This work addresses the limitations of existing general-purpose image restoration methods, which suffer from training instability, model bloat, and performance degradation when handling diverse degradation types, hindering their scalability to complex real-world scenarios. The authors propose a unified inference framework that, for the first time, identifies catastrophic task forgetting in multi-degradation joint learning. To mitigate this, they introduce a multi-branch mixture-of-experts architecture that decouples restoration knowledge into specialized, adaptable, and controllable expert modules. The proposed method enables stable training across more than 16 degradation types and achieves state-of-the-art performance on both seen and unseen degradation domains, significantly enhancing the scalability, controllability, and generalization capability of universal image restoration.

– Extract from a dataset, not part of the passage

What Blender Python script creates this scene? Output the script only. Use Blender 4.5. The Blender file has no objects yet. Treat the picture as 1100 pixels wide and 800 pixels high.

Universal image restoration aims to recover clean images from arbitrary real-world degradations using a single inference model. Despite significant progress, existing all-in-one restoration networks do not scale to multiple degradations. As the number of degradations increases, training becomes unstable, models grow excessively large, and performance drops across both seen and unseen domains. In this work, we show that scaling universal restoration is fundamentally limited by interference across degradations during joint learning, leading to catastrophic task forgetting. To address this challenge, we introduce a unified inference pipeline with a multi-branch mixture-of-experts architecture that decomposes restoration knowledge across specialized task-adaptable experts. Our approach enables scalable learning (over sixteen degradations), adapts and generalizes robustly to unseen domains, and supports user-controllable restoration across degradations. Beyond achieving superior performance across benchmarks, this work establishes a new design paradigm for scalable and controllable universal image restoration.